Although Kefauver entered virtually every primary he could--and won most of them--the party bosses doubted their significance. Governor Stevenson of Illinois was a reluctant candidate, and it was hard to separate the anti-Truman vote from the pro-Kefauver support. After a divisive fight over the seating of the Virginia delegation at the convention, which cost Kefauver much of his Southern support, he lost the nomination to Stevenson on the third ballot.
The 1956 campaign was an unexciting rerun of 1952 since most Democrats correctly believed that Eisenhower was unbeatable. After a June defeat in the California primary. Kefauver realized that he could not overtake Stevenson, and withdrew from the race. He won a personal victory by beating back John F. Kennedy's challenge for the vice-presidential nomination, but despite travelling 60,000 miles through 38 states and shaking an estimated 100,000 hands, Kefauver could not aid himself and Stevenson against Ike's tremendous popularity.
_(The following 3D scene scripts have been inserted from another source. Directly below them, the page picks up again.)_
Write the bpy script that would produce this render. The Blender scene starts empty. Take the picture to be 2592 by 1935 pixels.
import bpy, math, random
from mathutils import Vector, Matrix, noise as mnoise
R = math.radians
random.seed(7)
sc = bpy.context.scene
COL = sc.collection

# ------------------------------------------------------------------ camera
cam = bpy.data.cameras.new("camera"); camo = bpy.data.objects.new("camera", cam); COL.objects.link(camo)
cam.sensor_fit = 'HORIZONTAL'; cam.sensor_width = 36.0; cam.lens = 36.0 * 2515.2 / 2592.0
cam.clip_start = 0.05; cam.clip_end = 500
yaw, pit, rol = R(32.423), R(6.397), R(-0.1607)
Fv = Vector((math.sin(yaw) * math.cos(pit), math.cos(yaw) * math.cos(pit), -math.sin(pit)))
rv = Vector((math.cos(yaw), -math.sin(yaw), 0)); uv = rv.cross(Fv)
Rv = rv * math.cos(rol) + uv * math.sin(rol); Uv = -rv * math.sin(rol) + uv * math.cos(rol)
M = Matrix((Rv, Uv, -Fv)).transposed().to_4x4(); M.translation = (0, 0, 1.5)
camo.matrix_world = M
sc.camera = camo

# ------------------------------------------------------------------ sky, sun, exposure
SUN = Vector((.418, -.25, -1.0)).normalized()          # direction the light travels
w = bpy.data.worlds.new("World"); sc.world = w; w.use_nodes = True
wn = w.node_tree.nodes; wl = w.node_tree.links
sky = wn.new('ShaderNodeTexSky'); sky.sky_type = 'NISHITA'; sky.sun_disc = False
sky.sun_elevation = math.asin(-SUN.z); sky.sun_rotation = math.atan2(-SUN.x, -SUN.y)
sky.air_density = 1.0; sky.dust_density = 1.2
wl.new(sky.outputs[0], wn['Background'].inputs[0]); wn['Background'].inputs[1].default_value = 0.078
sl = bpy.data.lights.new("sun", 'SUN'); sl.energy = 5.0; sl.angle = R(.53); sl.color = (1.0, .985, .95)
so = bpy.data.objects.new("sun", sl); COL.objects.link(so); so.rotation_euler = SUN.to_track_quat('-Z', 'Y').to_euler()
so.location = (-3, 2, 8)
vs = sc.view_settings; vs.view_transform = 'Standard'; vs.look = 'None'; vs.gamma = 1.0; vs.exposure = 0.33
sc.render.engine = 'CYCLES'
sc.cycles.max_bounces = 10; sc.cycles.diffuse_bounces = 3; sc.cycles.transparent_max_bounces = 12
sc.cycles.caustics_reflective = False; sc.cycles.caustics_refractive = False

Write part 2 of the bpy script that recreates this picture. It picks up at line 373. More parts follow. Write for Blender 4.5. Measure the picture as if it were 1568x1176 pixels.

It was in the Senate that his most important work was done, and it was there that he first became a national figure. In 1950 and 1951 his televised crime committee hearings in 14 major cities drew attention to the growing menace of organized crime. The Special Rackets Squad of the Bureau of Internal Revenue made over 40,000 investigations involving persons cited by the Kefauver Committee (as the special committee became known). More importantly, others were inspired to carry on the fight.
Even more significant were Kefauver's efforts as chairman of the Senate Antitrust and Monopoly Subcommittee. He was a determined foe of economic concentration in American business, and small businessmen facing cutthroat competition from large corporations saw Kefauver as a savior. He exposed industry's concept of "administered prices" which ignored price competition in favor of increased profit. Kefauver also led the fight to reform the drug industry and drafted stiff legislation just before the tragic dimensions of the thalidomide disaster became known.
Estes Kefauver was a good man but he did not have Adlai Stevenson's qualifications for the Presidency. He made a fatal mistake in ignoring the power brokers and convention delegates in favor of the people, but his impressive victories in Tennessee were evidence enough of political vitality, Gorman's account of his career is well researched but not well written; bland in style and only minimally concerned with the depth of Kefauver's personality. Albert Gore will have time to read this book (in Tennessee, not Washington) but not many others will make the effort.